Another example: I needed to provide a copy of a receipt for the last time my car was in a tune up, detailing what work had been done in order to access the state of the automobile. When I called the garage I was told that “due to the long line of people waiting now, please drop by the ( לקפוץ) garage in person and we will try to assist you”. The aforementioned garage has a severe parking problem; extracting the receipt and job order took me 4 hours.

Each step of the way, it was clear to me that no one cared. No one wanted to advocate for me. Why? Because a system has been put in place to prevent proper customer care. The customer is no longer a customer, but a pain in the ass. The maintenance of the system, however stupid, is the customer.  A new form of Leninism. The centrality of the Party, or in this case, the system.

It seems to me that people who care for the customer are people must be willing to take on their own organization, fight their own employer tooth and nail, in order to give service. They need to care about the customer, not the system, to get things done.

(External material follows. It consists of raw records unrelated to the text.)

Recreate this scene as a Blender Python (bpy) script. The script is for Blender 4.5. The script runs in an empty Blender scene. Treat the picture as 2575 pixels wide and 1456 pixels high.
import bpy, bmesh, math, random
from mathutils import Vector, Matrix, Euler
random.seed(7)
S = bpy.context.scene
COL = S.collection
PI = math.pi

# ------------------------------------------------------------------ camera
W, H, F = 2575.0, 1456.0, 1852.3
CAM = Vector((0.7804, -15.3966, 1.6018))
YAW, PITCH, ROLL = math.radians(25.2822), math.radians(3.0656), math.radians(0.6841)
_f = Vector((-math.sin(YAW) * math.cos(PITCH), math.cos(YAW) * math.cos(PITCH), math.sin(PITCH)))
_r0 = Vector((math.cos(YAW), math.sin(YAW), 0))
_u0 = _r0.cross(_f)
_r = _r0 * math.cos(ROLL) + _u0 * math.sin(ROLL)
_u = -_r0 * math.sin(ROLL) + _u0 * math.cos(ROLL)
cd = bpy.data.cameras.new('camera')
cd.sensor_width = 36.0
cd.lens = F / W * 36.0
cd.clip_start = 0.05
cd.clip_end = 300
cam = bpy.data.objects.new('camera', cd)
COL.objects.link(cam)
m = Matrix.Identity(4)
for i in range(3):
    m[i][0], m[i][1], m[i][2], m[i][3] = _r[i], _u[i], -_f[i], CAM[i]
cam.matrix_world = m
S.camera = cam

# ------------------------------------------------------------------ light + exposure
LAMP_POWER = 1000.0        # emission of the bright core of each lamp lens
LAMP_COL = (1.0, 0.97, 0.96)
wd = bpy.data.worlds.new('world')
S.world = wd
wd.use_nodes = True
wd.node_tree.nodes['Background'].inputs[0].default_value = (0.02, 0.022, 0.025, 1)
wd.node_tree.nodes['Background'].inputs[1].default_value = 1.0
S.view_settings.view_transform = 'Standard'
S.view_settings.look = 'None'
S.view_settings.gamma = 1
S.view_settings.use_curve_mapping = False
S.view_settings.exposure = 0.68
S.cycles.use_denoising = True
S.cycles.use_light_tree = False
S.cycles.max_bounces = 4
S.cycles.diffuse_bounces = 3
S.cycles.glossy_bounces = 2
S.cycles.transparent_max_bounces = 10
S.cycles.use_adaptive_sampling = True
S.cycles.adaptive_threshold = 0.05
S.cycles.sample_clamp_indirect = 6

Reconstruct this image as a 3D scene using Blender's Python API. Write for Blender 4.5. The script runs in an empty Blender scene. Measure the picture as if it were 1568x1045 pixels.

Like the lady from the parking meter company. I called her to cancel my parking meter subscription for my old car and transfer it to my new car. Her system was down, but she promised to call me back-and she did. “In the meantime, if someone uses your parking meter, I’ll strIke off the bill. Don’t worry. Here is my email if something slips through the net. I’m not supposed to do it, but I see you waited 25 minutes waiting for me and I’m sorry for that”.

Or the insurance agent who told me that “I’ll make sure that you are reimbursed without that God dammed car license. The insurance company is trying to get you to do their work”.

What actually is caring? In this case it is

  • Over-extending your role as needed to get the job done
  • Putting the client’s legitimate needs first
  • Following up on your own initiative
  • Using common sense when the system does not work
  • Challenging the system when needed

And I wonder just how many companies recruit for a caring attitude? I am sure that very few. Customer care is really not in anyone’s interest. You only get cared for by caring people.